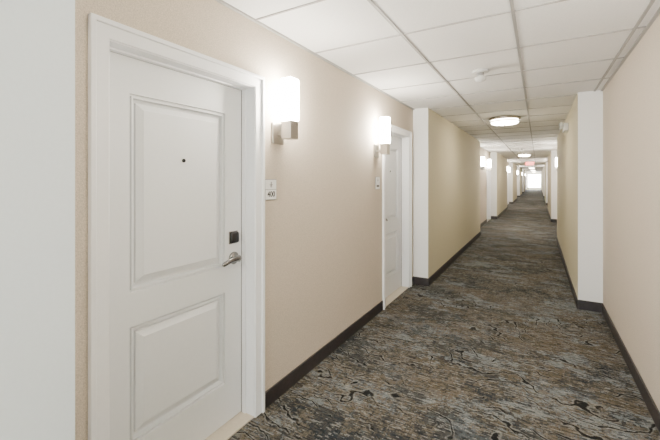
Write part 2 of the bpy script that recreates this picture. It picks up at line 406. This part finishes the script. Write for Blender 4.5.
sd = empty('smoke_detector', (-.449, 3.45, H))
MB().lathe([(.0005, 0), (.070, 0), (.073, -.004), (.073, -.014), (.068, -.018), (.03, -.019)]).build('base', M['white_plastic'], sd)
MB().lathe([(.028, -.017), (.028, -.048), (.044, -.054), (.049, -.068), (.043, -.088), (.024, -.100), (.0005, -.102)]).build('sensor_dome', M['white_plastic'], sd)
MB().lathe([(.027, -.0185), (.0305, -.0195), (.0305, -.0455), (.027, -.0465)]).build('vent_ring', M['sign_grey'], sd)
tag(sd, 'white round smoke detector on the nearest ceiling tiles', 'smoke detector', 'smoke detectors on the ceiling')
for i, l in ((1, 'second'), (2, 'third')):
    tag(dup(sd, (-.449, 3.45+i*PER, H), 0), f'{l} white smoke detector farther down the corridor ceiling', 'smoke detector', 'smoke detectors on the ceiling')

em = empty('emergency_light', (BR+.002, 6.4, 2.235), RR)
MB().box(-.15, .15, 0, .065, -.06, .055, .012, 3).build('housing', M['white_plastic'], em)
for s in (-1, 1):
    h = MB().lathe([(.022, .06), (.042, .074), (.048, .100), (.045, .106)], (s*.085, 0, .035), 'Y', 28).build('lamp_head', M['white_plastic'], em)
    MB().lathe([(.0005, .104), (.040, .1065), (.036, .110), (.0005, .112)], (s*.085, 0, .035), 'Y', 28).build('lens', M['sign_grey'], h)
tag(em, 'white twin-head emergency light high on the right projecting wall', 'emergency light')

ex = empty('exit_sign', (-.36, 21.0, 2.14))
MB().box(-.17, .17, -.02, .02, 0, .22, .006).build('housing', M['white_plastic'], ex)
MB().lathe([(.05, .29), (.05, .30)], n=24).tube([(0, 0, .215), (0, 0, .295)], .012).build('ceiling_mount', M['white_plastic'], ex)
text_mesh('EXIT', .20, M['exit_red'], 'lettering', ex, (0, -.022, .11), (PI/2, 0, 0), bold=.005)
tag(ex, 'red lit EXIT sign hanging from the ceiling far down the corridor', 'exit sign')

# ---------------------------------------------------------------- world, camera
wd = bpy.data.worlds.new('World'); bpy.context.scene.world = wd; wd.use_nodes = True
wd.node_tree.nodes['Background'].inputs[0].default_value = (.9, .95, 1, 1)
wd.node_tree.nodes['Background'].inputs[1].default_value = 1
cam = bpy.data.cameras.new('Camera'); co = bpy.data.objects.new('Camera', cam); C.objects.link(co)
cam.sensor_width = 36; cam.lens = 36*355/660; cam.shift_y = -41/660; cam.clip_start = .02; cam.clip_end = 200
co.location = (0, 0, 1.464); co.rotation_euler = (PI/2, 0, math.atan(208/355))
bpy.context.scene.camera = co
...
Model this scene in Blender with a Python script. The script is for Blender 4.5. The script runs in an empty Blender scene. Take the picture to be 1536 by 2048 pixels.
---
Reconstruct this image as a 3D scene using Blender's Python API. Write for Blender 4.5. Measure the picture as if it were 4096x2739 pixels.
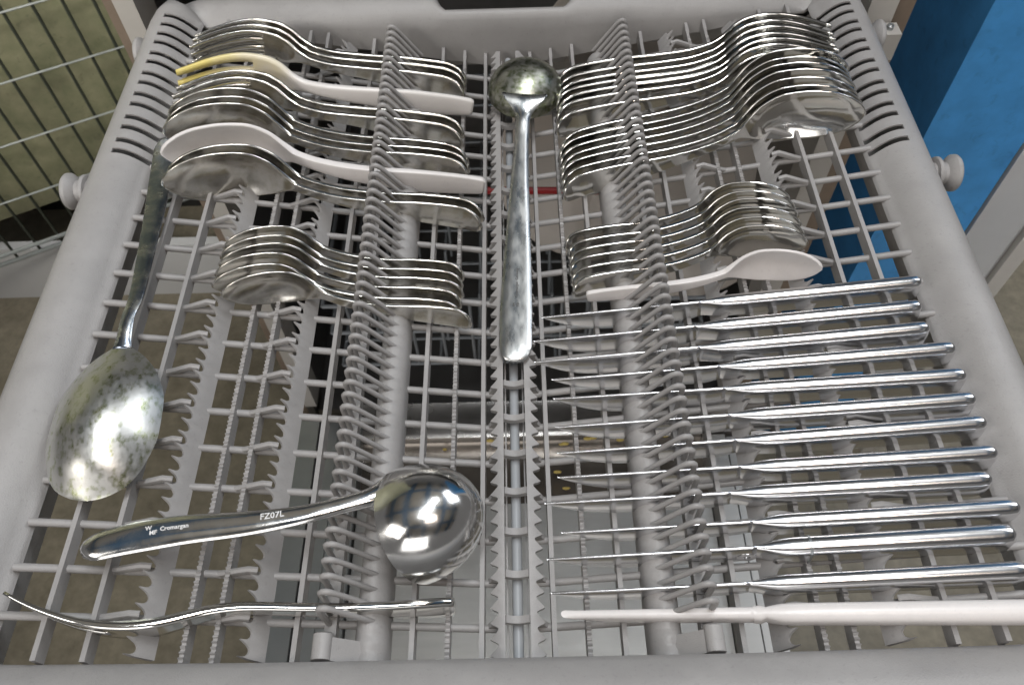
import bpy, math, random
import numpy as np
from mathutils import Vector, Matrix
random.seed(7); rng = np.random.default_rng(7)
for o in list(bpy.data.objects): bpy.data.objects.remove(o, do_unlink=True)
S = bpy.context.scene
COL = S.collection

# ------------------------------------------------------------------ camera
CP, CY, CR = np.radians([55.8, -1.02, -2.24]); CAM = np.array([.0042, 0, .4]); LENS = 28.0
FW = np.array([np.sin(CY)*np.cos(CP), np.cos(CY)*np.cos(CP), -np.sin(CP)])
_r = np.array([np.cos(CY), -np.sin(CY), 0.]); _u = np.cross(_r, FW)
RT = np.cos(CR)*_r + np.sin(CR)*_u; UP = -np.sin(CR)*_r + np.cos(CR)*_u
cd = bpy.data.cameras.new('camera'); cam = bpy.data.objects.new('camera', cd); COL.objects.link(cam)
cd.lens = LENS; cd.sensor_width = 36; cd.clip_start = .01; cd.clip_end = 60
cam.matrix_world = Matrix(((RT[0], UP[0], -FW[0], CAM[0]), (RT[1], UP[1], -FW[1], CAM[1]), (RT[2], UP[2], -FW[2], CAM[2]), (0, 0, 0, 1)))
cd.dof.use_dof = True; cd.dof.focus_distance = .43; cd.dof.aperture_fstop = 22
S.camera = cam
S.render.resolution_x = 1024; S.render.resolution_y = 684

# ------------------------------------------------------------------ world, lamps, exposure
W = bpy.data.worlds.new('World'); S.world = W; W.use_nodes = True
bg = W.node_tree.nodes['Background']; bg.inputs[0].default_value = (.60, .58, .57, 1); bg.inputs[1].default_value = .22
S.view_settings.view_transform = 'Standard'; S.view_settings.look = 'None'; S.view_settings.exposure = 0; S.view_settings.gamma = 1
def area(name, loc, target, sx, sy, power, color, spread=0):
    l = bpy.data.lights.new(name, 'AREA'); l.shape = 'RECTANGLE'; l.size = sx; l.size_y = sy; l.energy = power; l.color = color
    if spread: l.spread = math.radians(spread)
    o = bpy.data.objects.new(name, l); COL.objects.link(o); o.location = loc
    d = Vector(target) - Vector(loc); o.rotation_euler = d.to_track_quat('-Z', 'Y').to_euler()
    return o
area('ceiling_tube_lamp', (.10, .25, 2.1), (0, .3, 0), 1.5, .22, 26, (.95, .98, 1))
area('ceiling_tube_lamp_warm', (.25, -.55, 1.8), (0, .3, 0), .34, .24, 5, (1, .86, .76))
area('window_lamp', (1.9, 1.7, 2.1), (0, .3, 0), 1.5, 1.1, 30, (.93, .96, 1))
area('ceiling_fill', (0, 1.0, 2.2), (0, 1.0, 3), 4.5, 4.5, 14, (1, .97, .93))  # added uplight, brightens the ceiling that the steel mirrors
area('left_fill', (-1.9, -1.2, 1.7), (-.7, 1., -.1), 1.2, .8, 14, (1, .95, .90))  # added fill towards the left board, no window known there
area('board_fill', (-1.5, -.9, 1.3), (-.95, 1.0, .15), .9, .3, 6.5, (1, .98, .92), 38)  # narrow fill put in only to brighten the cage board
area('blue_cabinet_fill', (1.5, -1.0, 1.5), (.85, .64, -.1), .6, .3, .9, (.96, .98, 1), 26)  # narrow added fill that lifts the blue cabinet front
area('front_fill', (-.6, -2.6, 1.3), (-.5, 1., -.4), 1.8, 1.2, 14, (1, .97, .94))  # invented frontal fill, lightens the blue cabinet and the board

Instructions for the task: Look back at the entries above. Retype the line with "Write part 2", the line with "tag(ex, 'red lit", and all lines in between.

Exercise solution:
Write part 2 of the bpy script that recreates this picture. It picks up at line 406. This part finishes the script. Write for Blender 4.5.
sd = empty('smoke_detector', (-.449, 3.45, H))
MB().lathe([(.0005, 0), (.070, 0), (.073, -.004), (.073, -.014), (.068, -.018), (.03, -.019)]).build('base', M['white_plastic'], sd)
MB().lathe([(.028, -.017), (.028, -.048), (.044, -.054), (.049, -.068), (.043, -.088), (.024, -.100), (.0005, -.102)]).build('sensor_dome', M['white_plastic'], sd)
MB().lathe([(.027, -.0185), (.0305, -.0195), (.0305, -.0455), (.027, -.0465)]).build('vent_ring', M['sign_grey'], sd)
tag(sd, 'white round smoke detector on the nearest ceiling tiles', 'smoke detector', 'smoke detectors on the ceiling')
for i, l in ((1, 'second'), (2, 'third')):
    tag(dup(sd, (-.449, 3.45+i*PER, H), 0), f'{l} white smoke detector farther down the corridor ceiling', 'smoke detector', 'smoke detectors on the ceiling')

em = empty('emergency_light', (BR+.002, 6.4, 2.235), RR)
MB().box(-.15, .15, 0, .065, -.06, .055, .012, 3).build('housing', M['white_plastic'], em)
for s in (-1, 1):
    h = MB().lathe([(.022, .06), (.042, .074), (.048, .100), (.045, .106)], (s*.085, 0, .035), 'Y', 28).build('lamp_head', M['white_plastic'], em)
    MB().lathe([(.0005, .104), (.040, .1065), (.036, .110), (.0005, .112)], (s*.085, 0, .035), 'Y', 28).build('lens', M['sign_grey'], h)
tag(em, 'white twin-head emergency light high on the right projecting wall', 'emergency light')

ex = empty('exit_sign', (-.36, 21.0, 2.14))
MB().box(-.17, .17, -.02, .02, 0, .22, .006).build('housing', M['white_plastic'], ex)
MB().lathe([(.05, .29), (.05, .30)], n=24).tube([(0, 0, .215), (0, 0, .295)], .012).build('ceiling_mount', M['white_plastic'], ex)
text_mesh('EXIT', .20, M['exit_red'], 'lettering', ex, (0, -.022, .11), (PI/2, 0, 0), bold=.005)
tag(ex, 'red lit EXIT sign hanging from the ceiling far down the corridor', 'exit sign')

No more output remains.